A strange fog has shrunk political party members to Lilliputian size
There is little doubt that Jonathan Swift, when he writes about English and Irish  politics and politicians in his 18th century novel Gulliver’s Travels, is the greatest political satirist in the English language. We will probably talk about small and giant people in politics until we are all Democratic Socialists because of him. 

His Lilliputians are tiny six-inch men who possess all the pretension and self-importance of full-sized men.
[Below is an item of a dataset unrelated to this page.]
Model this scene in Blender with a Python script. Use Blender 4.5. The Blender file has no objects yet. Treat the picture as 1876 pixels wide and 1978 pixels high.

Both of our political parties are overloaded with small men and women and a few giants like Swift’s Brobdingnagians. 

Our Lilliputians are “mean and nasty, vicious, morally corrupt, hypocritical and deceitful, jealous and envious, are filled with greed and ingratitude – and completely human.” 
Think Marjorie Taylor Greene and Matt Gaetz. 

The Brobdingnagians are just the opposite: hard-working, filled with goodwill toward all people, encourage charity,and possess a calm virtue. Think John McCain and Sheldon Whitehouse.
If North Dakota Governor Doug Burgum keeps prostrating himself and kissing the posterior of Lilliputian former president Donald Trump in order to become his vice-president, he will lose his citizenship in Brobdingnab, which is a practical moral utopia among nations in Swift’s novel, and become a six-inch man. 

Governor: I suggest you read Gulliver’s Travels again and view the 1957 movie The Incredible Shrinking Man. The main character is caught in a mysterious fog and learns he is slowly shrinking. When he gets to the point where he can fit into his daughter’s dollhouse, the family cat attacks him and keeps him in the basement as a plaything. He ends up being the size of an insect. 

If you have started to shrink, dump Trump immediately. Remember your one sentence on January 6: “The violence happening at our nation’s capitol is reprehensible and does not represent American values, and needs to stop immediately.”